Did the presidential office intervene in KBS news coverage?

Updated May. 20, 2014 04:31

한국어

Korea Broadcasting System (KBS), a public network that is operated by the television reception fees from the people, is suffering a major trust crisis. On Monday, KBS reporters began boycotting news reporting, urging their President Gil Hwan-young to step down for having a close relationship with the Park Geun-hye administration. Eighteen KBS department heads resigned last week, interrupting news reporting. KBS directors, who were recommended by opposition parties, submitted a bill to dismiss the president to the board of directors meeting.

The KBS crisis emerged when Kim Si-gon, former chief of the network’s news bureau, resigned last week after exposing that the presidential office was involved in news reporting and the nomination of Cheong Wa Dae correspondents. Kim said in an emergency meeting at KBS Reporters’ Association last Friday, “President Gil shed tears, saying my resignation is the will of the presidential office.” He added, implying that Cheong Wa Dae pressured Gil, “The presidential office called (me) to refrain from criticizing the coast guard. However, as the news kept being reported, Gil called me and said the same thing again.”

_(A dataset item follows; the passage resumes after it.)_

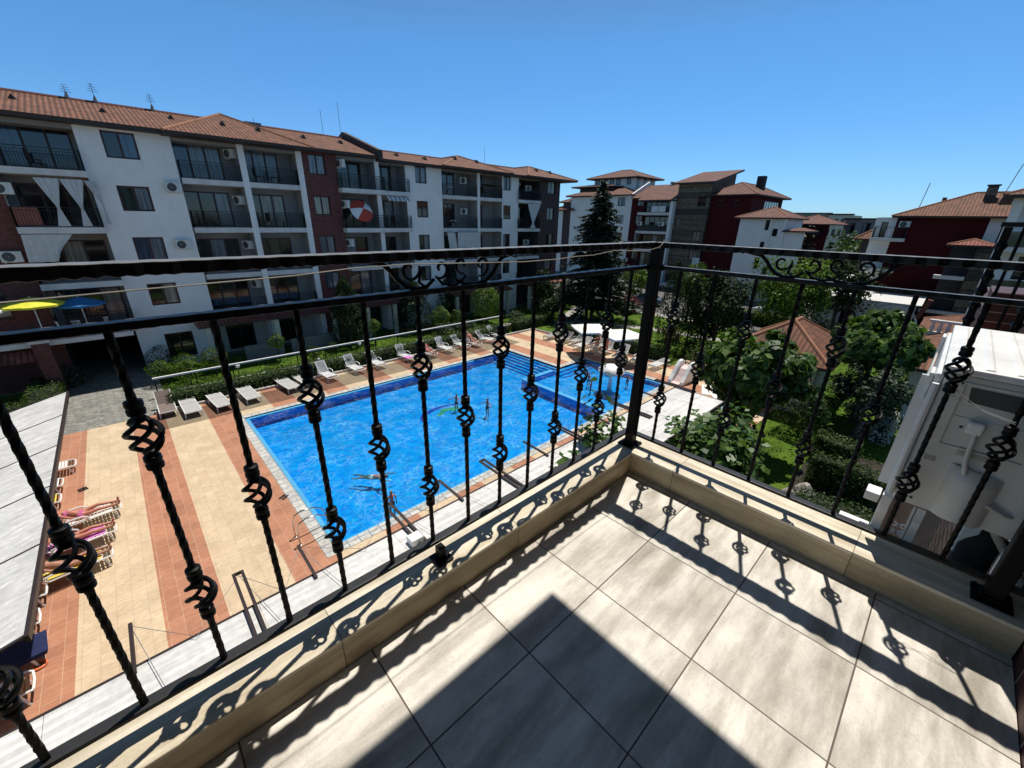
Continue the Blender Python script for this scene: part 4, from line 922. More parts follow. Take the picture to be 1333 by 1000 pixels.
# ------------------------------------------------------------------ people
def skin_body(J, E, name, mat, parent, root='pelvis'):
    keys = list(J); me = bpy.data.meshes.new(name+'_cage')
    me.from_pydata([J[k][:3] for k in keys], [(keys.index(a), keys.index(b2)) for a, b2 in E], [])
    o = bpy.data.objects.new('tmp', me); COL.objects.link(o); md = o.modifiers.new('s', 'SKIN'); md.use_smooth_shade = True
    sv = me.skin_vertices[0].data
    for i, k in enumerate(keys):
        r = J[k][3]; sv[i].radius = r if isinstance(r, tuple) else (r, r); sv[i].use_root = (k == root)
    o.modifiers.new('u', 'SUBSURF').levels = 1
    dg = bpy.context.evaluated_depsgraph_get(); me2 = bpy.data.meshes.new_from_object(o.evaluated_get(dg)); me2.name = name
    bpy.data.objects.remove(o); bpy.data.meshes.remove(me)
    me2.materials.clear(); me2.materials.append(M[mat]); me2.polygons.foreach_set('use_smooth', [True]*len(me2.polygons))
    ob = bpy.data.objects.new(name, me2); COL.objects.link(ob); ob.parent = parent; return ob
def person(label, loc, rz, pose='lie', skin='skin', hair='hair', suit='swim_dark', bra=True, back=20, knee=.03, arms='side', scale=1.0):
    t = thing('person', label, 'person', loc, rz); t.scale = (scale,)*3
    V = Vector; J = {}; E = []
    if pose == 'lie':
        a = R(back); ax = V((-math.cos(a), 0, math.sin(a))); nrm = V((math.sin(a), 0, math.cos(a))); hip = V((0, 0, .115)); side = V((0, 1, 0))
    elif pose == 'stand': ax = V((-.04, 0, 1)).normalized(); nrm = V((1, 0, 0)); hip = V((0, 0, .92)); side = V((0, 1, 0))
    elif pose == 'sit': ax = V((-.28, 0, .96)); nrm = V((.96, 0, .28)); hip = V((0, 0, .12)); side = V((0, 1, 0))
    elif pose == 'swim': ax = V((-1, 0, .10)).normalized(); nrm = V((0, 0, -1)); hip = V((0, 0, 0)); side = V((0, 1, 0))
    def put(k, p, r): J[k] = (p.x, p.y, p.z, r)
    put('pelvis', hip, (.10, .15)); put('waist', hip+ax*.17, (.085, .125)); put('chest', hip+ax*.36, (.10, .15)); put('collar', hip+ax*.49, (.06, .10)); put('neck', hip+ax*.56, .048)
    put('jaw', hip+ax*.63+nrm*.02, (.066, .06)); put('crown', hip+ax*.74+nrm*.01, (.085, .075)); put('top', hip+ax*.82, .05)
    put('nose', hip+ax*.67+nrm*.105, .014)
    E += [('pelvis', 'waist'), ('waist', 'chest'), ('chest', 'collar'), ('collar', 'neck'), ('neck', 'jaw'), ('jaw', 'crown'), ('crown', 'top'), ('jaw', 'nose')]
    for s_, n in ((1, 'l'), (-1, 'r')):
        sh = hip+ax*.47+side*s_*.19; put(n+'sh', sh, .052); E.append(('collar', n+'sh'))
        if arms == 'side': el = sh-ax*.27+side*s_*.07-nrm*.03; wr = el-ax*.23+side*s_*.02+nrm*.02
        elif arms == 'out': el = sh+side*s_*.22-ax*.16+nrm*.08; wr = el+side*s_*.18+nrm*.14-ax*.04
        elif arms == 'up': el = sh+ax*.15+side*s_*.22-nrm*.02; wr = el+ax*.16-side*s_*.20
        elif arms == 'fwd': el = sh-ax*.18+nrm*.18+side*s_*.05; wr = el+nrm*.22+ax*.02-side*s_*.06
        elif arms == 'swim': el = sh+ax*.22+side*s_*.14; wr = el+ax*.22
        put(n+'el', el, .036); put(n+'wr', wr, .025); E += [(n+'sh', n+'el'), (n+'el', n+'wr')]
        d = (wr-el).normalized(); pn = d.cross(nrm); pn = pn.normalized() if pn.length > .1 else side
        put(n+'palm', wr+d*.065, (.028, .016)); E.append((n+'wr', n+'palm'))
        for q, (off, L) in enumerate(((-.03, .075), (-.01, .09), (.01, .085), (.03, .065))):
            b_ = wr+d*.095+pn*off; put(f'{n}f{q}a', b_, .0095); put(f'{n}f{q}b', b_+d*L*.5-nrm*.008, .0085); put(f'{n}f{q}c', b_+d*L-nrm*.025, .007)
            E += [(n+'palm', f'{n}f{q}a'), (f'{n}f{q}a', f'{n}f{q}b'), (f'{n}f{q}b', f'{n}f{q}c')]
        th = wr+d*.04-pn*.035; put(n+'t0', th, .011); put(n+'t1', th+d*.045-pn*.02, .0085); E += [(n+'wr', n+'t0'), (n+'t0', n+'t1')]
        hp = hip+side*s_*.095-ax*.04; put(n+'hip', hp, .092); E.append(('pelvis', n+'hip'))
        if pose == 'lie': kn = V((.46, s_*.11, .10+knee*(1 if s_ > 0 else .3))); an = V((.87, s_*.11, .075)); hl = V((.93, s_*.11, .07)); to = V((.95, s_*.13, .21))
        elif pose == 'stand': kn = V((.03, s_*.11, .49)); an = V((-.02, s_*.11, .08)); hl = V((-.05, s_*.11, .04)); to = V((.17, s_*.13, .03))
        elif pose == 'sit': kn = V((.44, s_*.14, .22)); an = V((.72, s_*.13, -.02)); hl = V((.72, s_*.13, -.05)); to = V((.92, s_*.14, .01))
        else: kn = V((.44, s_*.12, -.02+.05*s_)); an = V((.85, s_*.12, -.05-.05*s_)); hl = V((.9, s_*.12, -.05-.05*s_)); to = V((1.05, s_*.12, -.08))
        put(n+'kn', kn, .058); put(n+'calf', kn.lerp(an, .3)-nrm*.015, .055); put(n+'an', an, .035); put(n+'hl', hl, .035); put(n+'to', to, (.022, .035))
        E += [(n+'hip', n+'kn'), (n+'kn', n+'calf'), (n+'calf', n+'an'), (n+'an', n+'hl'), (n+'hl', n+'to')]
    skin_body(J, E, 'body', skin, t)
    def ell(name, a_, b2, ra, rb, mat, n=10, k=5, parent=t):
        mb = MB(); o = 0
        for i in range(k+1):
            f = i/k; c = a_.lerp(b2, f); e = 1+.12*math.sin(PI*f)
            for j in range(n): an = 2*PI*j/n; q = c+side*(rb[0]+(rb[1]-rb[0])*f)*e*math.cos(an)+nrm*(ra[0]+(ra[1]-ra[0])*f)*e*math.sin(an); mb.v.append(tuple(q))
        for i in range(k):
            for j in range(n): mb.f.append((i*n+j, i*n+(j+1) % n, (i+1)*n+(j+1) % n, (i+1)*n+j)); mb.m.append(0)
        mb.f.append(tuple(range(n))[::-1]); mb.m.append(0); mb.f.append(tuple(k*n+j for j in range(n))); mb.m.append(0)
        return mb.build(name, mat, parent, smooth=True, local=True)
    ell('swimsuit', hip-ax*.09, hip+ax*.09, (.108, .105), (.178, .16), suit)
    if bra: ell('swim_top', hip+ax*.32, hip+ax*.41, (.118, .108), (.16, .155), suit)
    ell('hair', hip+ax*.66-nrm*.045, hip+ax*.845-nrm*.03, (.055, .05), (.085, .05), hair)
    mb = MB()
    for s_ in (-1, 1): mb.lathe([(.002, -.008), (.008, -.004), (.009, .002), (.004, .008)], hip+ax*.70+nrm*.083+side*s_*.032, 6)
    mb.build('eyes', 'hair', t, local=True)
    for s_ in (-1, 1): mb = MB(); c = hip+ax*.69+side*s_*.078; mb.lathe([(.004, -.03), (.014, -.015), (.016, .01), (.004, .03)], c, 6); mb.build('ear', skin, t, local=True)
    mb = MB(); c = hip+ax*.625+nrm*.083; mb.beam(c-side*.024, c+side*.024, .010, .012, nrm); mb.build('mouth', 'skin_red', t, local=True)
    return t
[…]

Gil said to reporters on Monday, “The business conversation with Kim is exaggerated and distorted,” and said he had no intention to resign. Although he said, “This incident is an opportunity to address the problems in the news bureau’s undemocratic news reporting system,” he seems to blame others to get out of a corner. Kim’s story sounds so concrete that it cannot be seen as a cook-up. The fact that the KBS president and the newsroom head who are supposed to safeguard the independence of the media against external pressure are fighting each other over distorting news, mentioning the president, shows the embarrassing reality of the public network.

The presidential office should clarify whether it intervened in KBS news reporting or not. President Park Geun-hye should also find who told KBS not to report news criticizing the coast guard’s rescue efforts, which turned out to be a failure. President Park stressed that she has no intent to rule the media and it is legally impossible to do so. If the Presidential Secretariat pressed KBS to minimize the problems of the coast guard which other media including newspapers criticized, it could be a serious problem that undermined the public network’s independence and fairness. If what Kim said is not true, the presidential office should sue him for defamation.

KBS represents Korea’s media and network dedicated to covering the country’s disasters. It has a responsibility to protect the people’s lives and assets by fast and accurate news coverage in case of national disaster. Viewers would be unwilling to pay the TV reception fees when they see the network’s internal disputes in the wake of the Sewol ferry disaster. Whenever the new administration is launched, KBS has always been noisy with the appointment of its president tailored to the administration and the resistance of its labor union. As long as a new administration thinks the KBS president seat as its booty, Korea cannot expect a responsible and independent public network.